Einer insoweit erfolgreichen Anfechtung steht entgegen der Ansicht des Klägers auch nicht entgegen, dass die Beklagte das angefochtene Rechtsgeschäft bestätigt hätte (§ 144 BGB). Der Beglaubigung der Abschrift des Schriftsatzes  vom 15.02.2008 kann eine solche Bedeutung nicht beigemessen werden. Hier wäre allenfalls die Vermutung gerechtfertigt, dass die Beglaubigung nicht mit der nötigen Sorgfalt durchgeführt worden ist. Es besteht jedoch kein Anhaltspunkt dafür, dass der Prozessbevollmächtigte der Beklagten das Anfechtungsrecht bei der Beglaubigung kannte oder mit ihm rechnete, was erforderlich gewesen wäre (PWW-Ahrens, BGB; 3. Aufl., § 144 Rz 2 mN).

Unter dem Strich nahm das Gericht somit eine wirksam vereinbarte Vertragsstrafe von 10.000,00 Euro für jeden Fall der Zuwiderhandlung an. Die drei Verstöße wurden als ein Verstoß gewertet, mit der Folge, dass 10.000,00 Euro zu zahlen waren.
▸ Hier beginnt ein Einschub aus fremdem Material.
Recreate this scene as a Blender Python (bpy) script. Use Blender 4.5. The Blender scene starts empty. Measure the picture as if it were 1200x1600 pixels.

Auch dieser Betrag ist zu hoch:

Es bleibt vollkommen unklar, weshalb der Anwalt des Abgemahnten die Anfechtung auf einen verbleibenden Betrag einer Vertragsstrafe von 10.000,00 Euro reduziert hat, wo ursprünglich doch nur 5.100,00 Euro gefordert wurden.

Dass die Möglichkeit einer Vertragsstrafenvereinbarung nach dem sogenannten neuen Hamburger Brauch dem Beklagtenvertreter vollkommen unbekannt war, mag ja noch angehen. Unabhängig davon hat der Abgemahnte unter dem Strich 4.900,00 Euro zu viel bezahlt. Dies hätte bei richtiger Formulierung der Vertragsstrafenhöhe in der Unterlassungserklärung problemlos vermieden werden können. Rätselhaft bleibt auch, weshalb der Anwalt des Abgemahnten die Anfechtung auf 10.000,00 Euro beschränkt hat, anstatt die Gesamterklärung anzufechten.

Schreib- und Übertragungsfehler können im anwaltlichen Alltag durchaus vorkommen, wobei dies natürlich einen Anwalt nicht davon entbindet, sich seine Schriftsätze noch einmal durchzulesen.

In diesem Fall bestehen doch ganz erhebliche Indizien für eine Anwaltshaftung.